THE BATTLE OF BRIGHTON BEACH
[CHAPTER IV]
THE BATTLE OF BRIGHTON BEACH
Four months in camp under the passionless gaze of the great Sphinx had shaken the men into a thoroughly fit and efficient army. It had also wearied them into an ardent desire to be up and doing. Each day brought them news of the fierce fighting in Belgium and Northern France. Their cousins and friendly rivals from Canada had already won undying glory, and the Australasians chafed at the monotonous round of hard work and military discipline that seemed to lead to nothing. Not for this had they come half-way across the world; they yearned to be in the thick of it, and show how they could fight for the Empire they were so proud to serve.
The glad excitement that followed the announcement that they were detailed for active and immediate service can well be imagined; and additional joy was displayed when it became known that they were to serve on the classic battleground that borders the Dardanelles. And indeed, there is something of the miraculous in the dispatch of this composite army from two nations that dwell where a century and a half ago no white man existed to the scene of the first great adventure recorded in written history: the quest of the Golden Fleece.
Their land of the Golden Fleece lay thousands of miles away, still unscarred by any war, whatever the future may hold for it. Many of them, until they embarked on this momentous expedition, had never seen any other lands than their own. They had read of the adventures of Homer's heroes, but the scene of those exploits might as well have been laid in some other planet, for all the conception they could form of it. They knew that Alexander the Great had crossed the Dardanelles with a force no greater than their own, and had returned as Conqueror of Asia. For thousands of years the possession of those few miles of narrow sea passage had been the subject of contention among nations that had passed away for ever. Now they, the first real army of the newest nations, came to dispute its possession with an old and decadent race, which for hundreds of years had terrorized Eastern Europe.

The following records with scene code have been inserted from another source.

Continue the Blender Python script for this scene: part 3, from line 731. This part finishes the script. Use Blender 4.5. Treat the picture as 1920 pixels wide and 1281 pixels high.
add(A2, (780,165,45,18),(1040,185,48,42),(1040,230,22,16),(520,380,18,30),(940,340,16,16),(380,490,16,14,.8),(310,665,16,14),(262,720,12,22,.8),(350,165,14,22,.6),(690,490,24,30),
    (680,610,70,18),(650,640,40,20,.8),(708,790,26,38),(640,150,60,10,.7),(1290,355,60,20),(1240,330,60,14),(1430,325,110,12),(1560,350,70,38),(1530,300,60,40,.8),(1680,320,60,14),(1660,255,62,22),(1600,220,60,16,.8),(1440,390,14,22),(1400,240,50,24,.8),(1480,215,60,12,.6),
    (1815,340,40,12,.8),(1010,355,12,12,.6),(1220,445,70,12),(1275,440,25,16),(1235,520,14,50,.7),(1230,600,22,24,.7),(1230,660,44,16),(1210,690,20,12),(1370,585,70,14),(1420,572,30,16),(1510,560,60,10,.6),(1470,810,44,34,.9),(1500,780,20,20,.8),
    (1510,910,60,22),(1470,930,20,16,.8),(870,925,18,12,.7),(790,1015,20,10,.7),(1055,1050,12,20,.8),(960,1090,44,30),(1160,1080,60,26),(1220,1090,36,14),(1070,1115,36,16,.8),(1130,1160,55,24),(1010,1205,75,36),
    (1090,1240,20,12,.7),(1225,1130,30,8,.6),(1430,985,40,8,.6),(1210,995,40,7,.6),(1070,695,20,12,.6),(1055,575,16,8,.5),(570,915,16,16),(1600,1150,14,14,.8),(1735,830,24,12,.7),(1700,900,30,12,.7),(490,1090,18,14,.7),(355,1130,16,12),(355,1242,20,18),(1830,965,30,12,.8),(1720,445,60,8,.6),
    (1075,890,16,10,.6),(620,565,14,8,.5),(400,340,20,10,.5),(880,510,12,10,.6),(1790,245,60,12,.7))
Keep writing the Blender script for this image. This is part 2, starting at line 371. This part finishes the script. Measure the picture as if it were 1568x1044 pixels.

Yes, these sheep-farmers and fruit-growers, these land agents and miners and city clerks, were the new Argonauts. They had left the Golden Fleece behind them, and the peaceful sunlit plains of Australia. They had deserted the wind-swept heights of New Zealand, where the salt breeze fans the cheek, and the snow-clad summits of the mountains are mirrored in the placid bosoms of lakes more beautiful than any the Old World has ever seen. Their quest was honour for themselves and the young races they represented; they went to fight for justice, for the unity of the Empire, for the cause of the weak and small nations of Europe. Surely their dispatch to the Dardanelles ranks with the greatest of great adventures.